A beginner question on volatility

Discussion in 'Options' started by loogling, Feb 23, 2012.

  1. loogling

    loogling

    The beginner is me. And my naive understanding is that high volatility = wide price fluctuations. This would mean that high volatility can occur in a rising market about as equally as in a falling market. But VIX index seems to show otherwise. VIX tends to fall on a rising market and vice versa. And sometimes VIX can make a big move, without any major news event, while the S&P500 index remains pretty flat. What I am missing here? I'm quite confused.
     
  2. rmorse

    rmorse Sponsor

    Stock tend to go down faster than they go up. Also, because most positions are long biased, a down market creates losses and fear. As a result a down market typically correlates with rising IV. An up market is generally slower and beneficial to most portfolios. So, a rising market tends to lower fear and IV. Option volatility is priced based on perception of the future, not reality.

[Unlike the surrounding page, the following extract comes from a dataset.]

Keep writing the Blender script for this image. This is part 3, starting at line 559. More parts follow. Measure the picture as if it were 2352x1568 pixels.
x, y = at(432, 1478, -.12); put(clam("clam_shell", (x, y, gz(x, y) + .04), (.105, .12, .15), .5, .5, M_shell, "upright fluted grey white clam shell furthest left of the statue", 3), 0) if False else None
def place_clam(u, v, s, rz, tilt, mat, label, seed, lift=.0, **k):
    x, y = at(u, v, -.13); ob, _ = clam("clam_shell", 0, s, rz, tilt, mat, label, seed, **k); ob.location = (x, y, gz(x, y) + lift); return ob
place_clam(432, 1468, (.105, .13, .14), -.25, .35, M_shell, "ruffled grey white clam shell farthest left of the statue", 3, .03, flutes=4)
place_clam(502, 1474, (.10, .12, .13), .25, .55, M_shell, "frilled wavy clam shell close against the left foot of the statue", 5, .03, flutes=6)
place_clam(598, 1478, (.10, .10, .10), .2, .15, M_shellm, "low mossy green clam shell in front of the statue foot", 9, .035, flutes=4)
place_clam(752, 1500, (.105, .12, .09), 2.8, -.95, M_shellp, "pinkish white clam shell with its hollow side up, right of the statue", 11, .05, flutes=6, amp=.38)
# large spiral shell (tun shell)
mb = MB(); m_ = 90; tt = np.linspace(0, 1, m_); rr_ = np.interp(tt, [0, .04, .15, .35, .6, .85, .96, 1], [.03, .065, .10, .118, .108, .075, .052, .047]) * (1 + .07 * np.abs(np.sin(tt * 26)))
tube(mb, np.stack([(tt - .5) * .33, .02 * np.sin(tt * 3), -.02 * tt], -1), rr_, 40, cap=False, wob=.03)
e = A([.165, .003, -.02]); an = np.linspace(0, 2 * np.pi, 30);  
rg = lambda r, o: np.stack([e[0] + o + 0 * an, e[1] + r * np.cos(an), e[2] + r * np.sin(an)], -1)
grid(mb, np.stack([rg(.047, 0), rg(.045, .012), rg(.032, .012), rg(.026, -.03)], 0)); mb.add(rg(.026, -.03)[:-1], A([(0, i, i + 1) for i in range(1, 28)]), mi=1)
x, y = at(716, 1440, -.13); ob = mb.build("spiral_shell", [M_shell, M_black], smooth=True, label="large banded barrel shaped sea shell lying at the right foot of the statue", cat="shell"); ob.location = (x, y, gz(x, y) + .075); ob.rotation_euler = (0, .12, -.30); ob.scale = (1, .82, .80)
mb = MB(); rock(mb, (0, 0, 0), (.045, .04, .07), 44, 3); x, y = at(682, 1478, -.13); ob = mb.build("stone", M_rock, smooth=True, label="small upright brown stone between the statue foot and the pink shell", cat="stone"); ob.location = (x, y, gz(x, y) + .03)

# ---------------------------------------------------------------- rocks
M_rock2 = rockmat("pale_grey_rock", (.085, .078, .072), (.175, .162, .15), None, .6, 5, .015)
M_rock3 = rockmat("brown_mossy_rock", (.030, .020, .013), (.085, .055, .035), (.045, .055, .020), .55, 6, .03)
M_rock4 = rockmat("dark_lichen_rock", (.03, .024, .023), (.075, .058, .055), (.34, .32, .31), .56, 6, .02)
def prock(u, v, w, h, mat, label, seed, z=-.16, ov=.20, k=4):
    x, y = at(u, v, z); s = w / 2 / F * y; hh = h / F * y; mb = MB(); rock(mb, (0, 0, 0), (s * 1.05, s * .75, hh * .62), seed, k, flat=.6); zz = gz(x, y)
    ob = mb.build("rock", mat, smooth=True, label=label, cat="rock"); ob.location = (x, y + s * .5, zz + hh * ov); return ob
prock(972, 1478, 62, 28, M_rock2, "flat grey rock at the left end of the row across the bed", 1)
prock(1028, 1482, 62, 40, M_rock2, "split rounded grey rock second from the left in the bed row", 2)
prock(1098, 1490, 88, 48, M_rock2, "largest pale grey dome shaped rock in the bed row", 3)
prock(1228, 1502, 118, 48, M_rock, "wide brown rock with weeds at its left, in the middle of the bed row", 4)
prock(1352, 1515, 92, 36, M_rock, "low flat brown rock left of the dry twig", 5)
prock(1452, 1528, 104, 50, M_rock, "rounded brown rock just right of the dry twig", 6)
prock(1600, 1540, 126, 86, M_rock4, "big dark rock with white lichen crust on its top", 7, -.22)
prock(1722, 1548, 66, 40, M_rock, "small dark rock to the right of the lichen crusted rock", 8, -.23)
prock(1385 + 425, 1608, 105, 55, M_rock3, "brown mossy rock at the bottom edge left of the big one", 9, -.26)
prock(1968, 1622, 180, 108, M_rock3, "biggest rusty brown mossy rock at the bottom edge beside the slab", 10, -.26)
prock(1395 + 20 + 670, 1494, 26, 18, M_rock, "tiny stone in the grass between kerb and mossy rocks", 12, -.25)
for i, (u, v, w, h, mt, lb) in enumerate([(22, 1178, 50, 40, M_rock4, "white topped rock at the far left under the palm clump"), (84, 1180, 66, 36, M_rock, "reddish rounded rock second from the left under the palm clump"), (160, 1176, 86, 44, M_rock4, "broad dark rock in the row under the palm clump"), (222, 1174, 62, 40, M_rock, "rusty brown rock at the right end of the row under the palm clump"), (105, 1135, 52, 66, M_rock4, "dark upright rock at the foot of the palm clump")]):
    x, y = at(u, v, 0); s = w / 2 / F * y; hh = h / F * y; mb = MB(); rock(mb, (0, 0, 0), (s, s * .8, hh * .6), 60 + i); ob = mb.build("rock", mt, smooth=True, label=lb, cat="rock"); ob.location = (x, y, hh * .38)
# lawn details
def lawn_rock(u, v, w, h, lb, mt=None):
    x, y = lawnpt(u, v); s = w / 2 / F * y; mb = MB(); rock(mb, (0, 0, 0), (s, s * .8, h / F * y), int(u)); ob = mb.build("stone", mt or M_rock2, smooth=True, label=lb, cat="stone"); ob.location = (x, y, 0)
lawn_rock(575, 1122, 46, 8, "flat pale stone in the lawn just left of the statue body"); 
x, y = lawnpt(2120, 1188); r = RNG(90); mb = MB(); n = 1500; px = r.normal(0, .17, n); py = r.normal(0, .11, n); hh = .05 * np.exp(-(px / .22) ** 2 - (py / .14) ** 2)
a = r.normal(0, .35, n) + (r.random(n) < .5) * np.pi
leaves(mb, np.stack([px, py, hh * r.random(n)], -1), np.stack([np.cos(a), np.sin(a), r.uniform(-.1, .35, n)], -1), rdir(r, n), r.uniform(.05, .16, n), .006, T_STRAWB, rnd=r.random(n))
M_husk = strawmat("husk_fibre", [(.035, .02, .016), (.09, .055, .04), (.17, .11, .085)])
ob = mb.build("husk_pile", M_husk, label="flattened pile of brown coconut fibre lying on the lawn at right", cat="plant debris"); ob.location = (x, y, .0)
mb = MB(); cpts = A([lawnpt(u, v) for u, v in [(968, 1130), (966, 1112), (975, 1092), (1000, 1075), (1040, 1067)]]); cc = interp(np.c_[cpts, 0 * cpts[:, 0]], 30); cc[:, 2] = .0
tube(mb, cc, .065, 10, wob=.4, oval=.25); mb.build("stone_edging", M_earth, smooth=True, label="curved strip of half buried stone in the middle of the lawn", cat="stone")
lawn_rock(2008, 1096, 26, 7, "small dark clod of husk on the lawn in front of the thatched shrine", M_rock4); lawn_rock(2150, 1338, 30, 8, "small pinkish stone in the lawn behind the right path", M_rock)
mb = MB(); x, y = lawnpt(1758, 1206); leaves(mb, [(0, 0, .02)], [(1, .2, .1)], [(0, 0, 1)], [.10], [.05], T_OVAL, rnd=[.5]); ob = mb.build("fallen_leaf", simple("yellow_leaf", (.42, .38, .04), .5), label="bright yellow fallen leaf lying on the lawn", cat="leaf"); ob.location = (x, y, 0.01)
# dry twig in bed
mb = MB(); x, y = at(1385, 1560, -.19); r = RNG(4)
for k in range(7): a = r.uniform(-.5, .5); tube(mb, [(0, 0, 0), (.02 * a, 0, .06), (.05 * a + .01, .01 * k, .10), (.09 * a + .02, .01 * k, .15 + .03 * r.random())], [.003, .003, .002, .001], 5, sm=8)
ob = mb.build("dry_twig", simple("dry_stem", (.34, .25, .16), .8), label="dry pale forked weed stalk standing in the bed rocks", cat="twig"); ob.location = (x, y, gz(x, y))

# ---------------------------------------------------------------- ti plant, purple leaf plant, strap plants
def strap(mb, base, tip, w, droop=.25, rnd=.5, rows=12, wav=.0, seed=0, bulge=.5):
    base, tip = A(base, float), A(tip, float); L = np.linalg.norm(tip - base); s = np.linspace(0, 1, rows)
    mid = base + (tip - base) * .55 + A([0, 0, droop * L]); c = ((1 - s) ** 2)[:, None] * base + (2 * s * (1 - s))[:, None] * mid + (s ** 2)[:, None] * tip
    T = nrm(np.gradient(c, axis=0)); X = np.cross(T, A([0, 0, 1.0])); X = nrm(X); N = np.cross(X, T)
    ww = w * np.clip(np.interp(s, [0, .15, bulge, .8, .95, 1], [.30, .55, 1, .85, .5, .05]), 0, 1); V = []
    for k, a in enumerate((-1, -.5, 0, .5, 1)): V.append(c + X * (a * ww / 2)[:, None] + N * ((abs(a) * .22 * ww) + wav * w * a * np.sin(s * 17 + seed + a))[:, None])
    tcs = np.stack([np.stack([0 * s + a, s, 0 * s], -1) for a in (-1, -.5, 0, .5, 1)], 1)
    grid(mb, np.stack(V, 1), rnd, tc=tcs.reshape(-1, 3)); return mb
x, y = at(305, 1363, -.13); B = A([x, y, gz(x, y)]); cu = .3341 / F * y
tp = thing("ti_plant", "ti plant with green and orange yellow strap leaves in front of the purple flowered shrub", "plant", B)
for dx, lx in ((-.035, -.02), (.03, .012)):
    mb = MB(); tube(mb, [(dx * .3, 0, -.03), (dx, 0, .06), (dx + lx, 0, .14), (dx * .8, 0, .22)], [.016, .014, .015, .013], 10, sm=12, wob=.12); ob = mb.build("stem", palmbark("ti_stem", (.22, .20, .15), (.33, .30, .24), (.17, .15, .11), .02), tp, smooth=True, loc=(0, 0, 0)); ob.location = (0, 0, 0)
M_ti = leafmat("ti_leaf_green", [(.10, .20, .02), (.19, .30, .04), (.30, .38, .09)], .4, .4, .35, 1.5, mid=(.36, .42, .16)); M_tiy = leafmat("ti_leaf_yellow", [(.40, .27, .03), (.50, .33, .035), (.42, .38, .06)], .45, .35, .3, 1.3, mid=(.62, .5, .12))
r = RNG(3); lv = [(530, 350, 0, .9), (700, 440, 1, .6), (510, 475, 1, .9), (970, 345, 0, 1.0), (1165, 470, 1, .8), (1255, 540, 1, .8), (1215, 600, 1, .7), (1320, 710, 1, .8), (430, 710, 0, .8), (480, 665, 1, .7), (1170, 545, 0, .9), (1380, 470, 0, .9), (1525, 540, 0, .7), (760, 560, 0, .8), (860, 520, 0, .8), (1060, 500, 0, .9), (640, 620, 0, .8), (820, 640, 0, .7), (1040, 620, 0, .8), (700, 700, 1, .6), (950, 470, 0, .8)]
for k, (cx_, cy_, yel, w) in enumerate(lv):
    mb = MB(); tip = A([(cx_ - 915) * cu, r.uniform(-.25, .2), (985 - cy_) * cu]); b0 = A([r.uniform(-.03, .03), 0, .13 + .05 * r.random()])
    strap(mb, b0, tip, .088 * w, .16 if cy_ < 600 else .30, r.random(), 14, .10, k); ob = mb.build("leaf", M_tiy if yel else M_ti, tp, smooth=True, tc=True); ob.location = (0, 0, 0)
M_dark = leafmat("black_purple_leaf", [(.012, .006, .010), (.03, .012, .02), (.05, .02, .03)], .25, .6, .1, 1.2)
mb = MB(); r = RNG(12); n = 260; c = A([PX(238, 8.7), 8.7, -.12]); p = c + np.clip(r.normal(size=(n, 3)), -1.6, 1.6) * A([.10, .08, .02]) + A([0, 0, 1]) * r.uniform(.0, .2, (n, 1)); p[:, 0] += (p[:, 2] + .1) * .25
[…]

    Your confusion is what creates opportunity. If you can pick out when perception is not pricing in your expectation of reality, you can make money.
     
  3. 1) If you look at "it" from the perspective of the daily range with respect to the index value, it may make more sense.
    2) If you assume that the Dow Jones has a daily range of 100 points, for the sake of simplicity, and the index is trending higher, the Dow-VIX will trend lower because 100 (numerator) as a percentage of an uptrending number (denominator) produces a declining number (ratio).
    3) Vice versa for a downtrending market. In reality, the daily range will get much larger during a decline which produces a much larger VIX value because of the shrinkage of the index.
    4) The VIX can diverge from its index but can be brought back into line through various arbitrages. The CBOE says the correlation of the S&P-500 and VIX is ~80%. :cool:
     
  4. VIX can rise on up days, but it's unlikely.

    The VIX is not the only volatility meter. There are lots of ways to measure volatility. Other common measurements are the CMO, RSI and MACD.

    You're not far behind me! :D Are you getting a degree in finance or interning?
     
  5. Well there's two of them- realized and implied.

    Realized is what you'd calculate using excel and what your broker's platform spits out- it's based on current price that we can all see and is going back to whatever time you want.

    Implied is forward looking and that is what the VIX was designed to capture. It takes different option prices from constituent S&P 500 components. It puts it into a fancy formula which provides a value of the VIX in real time.

    Now, options prices can be used to calculate implied volatility- kinda like using the y axis value to figure out the root on the x-axis. This is the volatility the market expects will realize in the FUTURE. Another thing to remember is that people dont like falling stocks- so put options are more expensive than calls which means that implied volatility is generally higher for puts.

    This means that the VIX itself will go up when market participant are unsure of what the market will do because option sellers jack up the premium to compensate for the higher uncertainty.

    Which is why even though the market gaps up the VIX barely moves because people like rising markets and there's less "fear".

    But you're right, the realized volatility can jump up whether the market jumps up or down.

    It's the realized thats the important one.

    Here's the paper on VIX if you're interested:

    http://www.cboe.com/micro/vix/vixwhite.pdf
     
  6. loogling

    loogling

    Thanks for the answers. I'll try to learn and make sense out of all your input. I'm not studying for any degree. Just looking into possibly trading VXX, but I don't feel confident trading something that I don't understand. For example, why does VXX drop so much today?
     
  7. It is a great question and answering the right questions can make you a ton of money.

    Have you looked at your premise about high vol in rising and high vol in falling markets? Take a charting program and see if that is really true. Also, checkout if there is any difference before and after the volatility options were created. Check the nature of the market for who is trading at any one time, how each trades in general, and how they behave in different market scenarios.

    I suspect that you are missing trader psychology. Keep asking questions!

    One more thought - confusion is the market. Beware when there is no more confusion.
     
  8. VXX is a futures contract for VIX. I wouldn't trade futures if you haven't even traded stocks or options.

    The symbol SPX is a futures contract. But its options are tradable under either the index as the underlying or the index as the future.

    Now if that didnt make sense to you, learn.

    And dont trade it.
     
  9. i strongly suggest not trading the vxx unless you are intimately familiar w/ the product which is based on the futures not the spot (no one can trade spot vix) and you understand the contango issue much like ung - the worst product invented since clear pepsi.
     
  10. TskTsk

    TskTsk

    Fear trumps greed, so a down market tends to be more volatile than an up market.